The Information Technology Association of America (ITAA) recently published a gender diversity study in IT and the numbers are sobering: The percentage of women in the IT workforce declined by almost 20 percent over the last decade, from a high of 41 percent in 1996 to 32.4 percent in 2004.

Worse, the ITAA figures show ”no progress” in the numbers of women in the professional or management ranks from the 25.4 percent mark achieved in 2002. And, the study claims, when women leave the IT field, they’re not likely to come back.

In other words, there is a female brain drain occurring in technology. This isn’t about educating and training more young women in engineering and science, worthy goal that it is. It is about women who already have those degrees taking their skills to a climate that is more likely than tech to be respectful.

This is happening at a time when Bill Gates, Craig Barrett and John Chambers, et al., are trooping to Capitol Hill to decry the declining American IT talent pool. They want relaxed immigration rules. They want more tax dollars invested in science and technology. They want outsourcing.

Perhaps they should also call for an equal playing field among the sexes.

The IT industry prides itself as a working model for the new global economy, blind to everything but talent and hard work. Tech, though, is taking a big hike on walking the walk when it comes to women.

”Women don’t feel valued by IT. They are forced into being a certain type of person, i.e. a white male model: linear, analytical, 24/7, in-your-face, your-job-is-your life,” says Barbara Annis, author of Same Words, Different Language. ”Women don’t see a future for themselves [in IT] as they are.”

Which is why some of the best and brightest are dumping the Silicon Valley for equally lucrative and more fulfilling careers in other fields.

”Women do not thrive in that [IT] role and if that’s what it takes, women leaders in IT don’t want to be that way,” continued Annis, who is a diversity consultant to a number of the IT industry’s largest corporations.

For women in lower and middle management, in particular, ”that way” means being one of the boys.

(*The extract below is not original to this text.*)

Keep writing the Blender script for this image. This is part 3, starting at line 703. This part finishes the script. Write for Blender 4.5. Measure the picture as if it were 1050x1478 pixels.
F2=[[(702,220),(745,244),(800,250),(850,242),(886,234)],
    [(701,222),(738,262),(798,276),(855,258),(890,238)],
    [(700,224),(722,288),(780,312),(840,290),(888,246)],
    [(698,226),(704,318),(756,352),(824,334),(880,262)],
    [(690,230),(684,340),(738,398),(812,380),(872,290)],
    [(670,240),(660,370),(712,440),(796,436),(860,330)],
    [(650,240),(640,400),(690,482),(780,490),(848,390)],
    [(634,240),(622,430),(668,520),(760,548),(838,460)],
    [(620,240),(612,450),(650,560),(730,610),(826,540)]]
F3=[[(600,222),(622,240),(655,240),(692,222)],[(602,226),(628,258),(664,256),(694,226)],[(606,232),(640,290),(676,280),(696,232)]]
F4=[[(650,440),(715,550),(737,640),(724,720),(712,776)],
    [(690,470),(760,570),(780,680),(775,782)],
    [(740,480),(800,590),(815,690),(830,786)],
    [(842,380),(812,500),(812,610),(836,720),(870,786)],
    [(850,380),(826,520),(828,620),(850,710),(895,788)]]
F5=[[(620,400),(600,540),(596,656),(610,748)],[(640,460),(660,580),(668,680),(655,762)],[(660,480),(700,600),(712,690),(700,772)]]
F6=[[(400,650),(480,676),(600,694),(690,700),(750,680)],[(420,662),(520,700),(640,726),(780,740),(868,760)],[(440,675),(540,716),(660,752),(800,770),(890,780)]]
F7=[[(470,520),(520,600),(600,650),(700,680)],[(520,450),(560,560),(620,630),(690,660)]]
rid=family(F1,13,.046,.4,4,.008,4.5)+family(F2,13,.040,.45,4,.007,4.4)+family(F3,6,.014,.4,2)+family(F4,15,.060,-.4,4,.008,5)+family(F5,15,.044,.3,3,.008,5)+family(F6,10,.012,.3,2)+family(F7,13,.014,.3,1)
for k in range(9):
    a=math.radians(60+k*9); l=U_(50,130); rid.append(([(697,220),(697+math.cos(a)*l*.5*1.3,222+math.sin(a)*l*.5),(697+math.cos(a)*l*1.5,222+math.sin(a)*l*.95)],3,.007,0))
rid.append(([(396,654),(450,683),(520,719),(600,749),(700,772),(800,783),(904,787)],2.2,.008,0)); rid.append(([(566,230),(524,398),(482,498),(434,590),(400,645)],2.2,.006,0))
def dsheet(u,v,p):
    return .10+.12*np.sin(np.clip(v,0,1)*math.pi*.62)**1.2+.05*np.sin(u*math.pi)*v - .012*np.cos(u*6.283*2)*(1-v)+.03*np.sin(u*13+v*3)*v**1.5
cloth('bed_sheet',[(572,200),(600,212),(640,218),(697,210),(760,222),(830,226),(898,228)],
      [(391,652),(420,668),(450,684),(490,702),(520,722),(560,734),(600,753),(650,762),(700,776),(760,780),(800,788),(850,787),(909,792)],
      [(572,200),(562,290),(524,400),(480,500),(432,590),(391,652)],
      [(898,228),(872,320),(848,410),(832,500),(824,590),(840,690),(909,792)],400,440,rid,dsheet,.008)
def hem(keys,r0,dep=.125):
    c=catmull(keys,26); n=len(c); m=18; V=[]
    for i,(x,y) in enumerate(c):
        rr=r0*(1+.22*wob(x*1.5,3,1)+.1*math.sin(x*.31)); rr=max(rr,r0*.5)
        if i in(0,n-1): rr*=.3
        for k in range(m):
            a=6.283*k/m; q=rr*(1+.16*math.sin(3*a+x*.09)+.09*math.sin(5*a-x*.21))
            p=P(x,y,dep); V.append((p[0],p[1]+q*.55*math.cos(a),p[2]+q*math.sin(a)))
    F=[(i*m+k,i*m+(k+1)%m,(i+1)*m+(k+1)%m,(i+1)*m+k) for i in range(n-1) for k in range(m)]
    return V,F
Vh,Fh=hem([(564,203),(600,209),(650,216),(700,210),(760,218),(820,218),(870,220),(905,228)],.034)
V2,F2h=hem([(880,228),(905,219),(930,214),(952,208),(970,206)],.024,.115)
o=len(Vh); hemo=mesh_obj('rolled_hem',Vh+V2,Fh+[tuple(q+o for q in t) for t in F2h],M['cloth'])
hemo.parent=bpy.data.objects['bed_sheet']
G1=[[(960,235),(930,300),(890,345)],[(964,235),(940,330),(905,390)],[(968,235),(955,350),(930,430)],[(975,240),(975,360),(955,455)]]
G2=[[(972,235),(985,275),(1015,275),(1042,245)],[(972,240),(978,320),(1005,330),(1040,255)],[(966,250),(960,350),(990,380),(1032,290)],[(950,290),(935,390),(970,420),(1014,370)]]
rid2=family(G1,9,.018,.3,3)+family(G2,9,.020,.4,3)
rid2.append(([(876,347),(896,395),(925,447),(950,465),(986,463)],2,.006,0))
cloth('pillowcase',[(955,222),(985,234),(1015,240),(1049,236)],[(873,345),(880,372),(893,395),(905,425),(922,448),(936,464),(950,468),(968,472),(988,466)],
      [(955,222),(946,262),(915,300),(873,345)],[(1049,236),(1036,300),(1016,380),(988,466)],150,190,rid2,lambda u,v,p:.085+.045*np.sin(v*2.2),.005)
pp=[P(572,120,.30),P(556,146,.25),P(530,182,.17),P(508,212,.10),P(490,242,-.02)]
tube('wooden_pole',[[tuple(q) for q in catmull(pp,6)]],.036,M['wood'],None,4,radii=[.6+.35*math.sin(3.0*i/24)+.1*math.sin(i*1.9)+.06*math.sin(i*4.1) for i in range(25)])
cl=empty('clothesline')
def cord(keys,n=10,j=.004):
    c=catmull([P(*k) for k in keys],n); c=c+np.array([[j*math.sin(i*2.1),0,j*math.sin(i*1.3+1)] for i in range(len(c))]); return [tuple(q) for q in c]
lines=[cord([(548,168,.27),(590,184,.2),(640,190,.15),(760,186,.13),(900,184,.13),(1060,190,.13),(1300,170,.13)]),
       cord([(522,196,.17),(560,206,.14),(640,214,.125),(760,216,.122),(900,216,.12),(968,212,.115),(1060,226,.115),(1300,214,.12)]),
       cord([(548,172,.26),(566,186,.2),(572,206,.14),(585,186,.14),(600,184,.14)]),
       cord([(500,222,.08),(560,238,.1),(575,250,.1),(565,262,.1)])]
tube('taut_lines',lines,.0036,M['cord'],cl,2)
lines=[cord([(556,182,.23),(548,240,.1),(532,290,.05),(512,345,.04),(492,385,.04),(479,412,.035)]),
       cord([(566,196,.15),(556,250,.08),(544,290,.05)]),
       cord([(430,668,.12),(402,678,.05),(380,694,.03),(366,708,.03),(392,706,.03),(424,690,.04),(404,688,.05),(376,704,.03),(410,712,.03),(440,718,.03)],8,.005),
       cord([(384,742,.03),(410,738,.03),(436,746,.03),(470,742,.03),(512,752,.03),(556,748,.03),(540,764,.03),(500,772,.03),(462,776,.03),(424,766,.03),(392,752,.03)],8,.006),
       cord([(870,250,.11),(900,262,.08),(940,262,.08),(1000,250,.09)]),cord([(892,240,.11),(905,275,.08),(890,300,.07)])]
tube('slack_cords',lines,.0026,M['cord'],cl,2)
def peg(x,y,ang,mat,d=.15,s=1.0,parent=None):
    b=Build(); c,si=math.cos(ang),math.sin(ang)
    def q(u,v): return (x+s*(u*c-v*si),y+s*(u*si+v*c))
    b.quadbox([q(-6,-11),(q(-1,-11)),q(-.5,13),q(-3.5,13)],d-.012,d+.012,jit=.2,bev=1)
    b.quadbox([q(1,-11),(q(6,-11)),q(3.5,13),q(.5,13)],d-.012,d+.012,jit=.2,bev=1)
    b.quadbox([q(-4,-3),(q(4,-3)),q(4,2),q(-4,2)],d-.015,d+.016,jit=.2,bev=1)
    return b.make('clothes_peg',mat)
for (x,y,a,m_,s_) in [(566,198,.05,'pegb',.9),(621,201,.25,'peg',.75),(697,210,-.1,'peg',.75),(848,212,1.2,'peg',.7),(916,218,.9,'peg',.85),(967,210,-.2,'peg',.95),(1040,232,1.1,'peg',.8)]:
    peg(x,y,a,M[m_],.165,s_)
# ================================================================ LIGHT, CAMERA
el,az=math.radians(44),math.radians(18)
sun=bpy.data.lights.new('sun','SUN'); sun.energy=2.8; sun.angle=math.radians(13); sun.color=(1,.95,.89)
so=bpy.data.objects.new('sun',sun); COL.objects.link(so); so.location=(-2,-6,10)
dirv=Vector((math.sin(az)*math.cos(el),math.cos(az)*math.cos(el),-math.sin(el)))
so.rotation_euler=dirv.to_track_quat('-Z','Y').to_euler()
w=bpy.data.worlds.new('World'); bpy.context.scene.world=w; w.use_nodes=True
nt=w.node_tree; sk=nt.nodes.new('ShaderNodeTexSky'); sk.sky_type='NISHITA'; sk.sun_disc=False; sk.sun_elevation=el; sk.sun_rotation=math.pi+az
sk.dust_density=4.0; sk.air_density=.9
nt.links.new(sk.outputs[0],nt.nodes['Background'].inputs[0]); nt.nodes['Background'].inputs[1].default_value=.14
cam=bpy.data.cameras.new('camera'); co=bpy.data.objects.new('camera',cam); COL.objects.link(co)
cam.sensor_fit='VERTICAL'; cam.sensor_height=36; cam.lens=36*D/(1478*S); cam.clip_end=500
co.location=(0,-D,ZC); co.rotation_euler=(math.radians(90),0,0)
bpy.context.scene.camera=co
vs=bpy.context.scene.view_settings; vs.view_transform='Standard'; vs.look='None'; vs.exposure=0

As one internetnews.com reader recently wrote, ”IT tends to attract a kind of independent guy who wants to hang around with other guys establishing a kind of high school locker room culture.”

HR, you’ll be glad to know, appears to be working those locker rooms. ”The ‘guys’ know how to avoid clearly stepping over the line legally, but male IT guy culture is now very hostile to women,” the writer added.

Generalities aside, to one degree or another, other women in IT echo her sentiments daily. And they are responding to that male attitude with their feet. Fed up with the locker room attitude, women are forming their own businesses or taking their degrees and technical abilities to fields such as banking or marketing.

Executive management is certainly not unaware of this problem. Annis says they are saying all the right things, printing a lot of ”diversity is good” materials and holding roundtables, seminars and other ”we care” whatnots. Of course, they preach for lots and lots of tax dollars to train young women in math and science.

Wouldn’t more women somewhere down the IT line be the answer? After all, if we just had more women to choose from, the logic seems to go, maybe we wouldn’t be losing so many talented women now.

”It’s not about getting enough women in the feeder pool,” Annis says of the current exodus of female IT management talent. It’s all about current attitude and corporate culture, she contends.

Meanwhile, the female brain drain continues.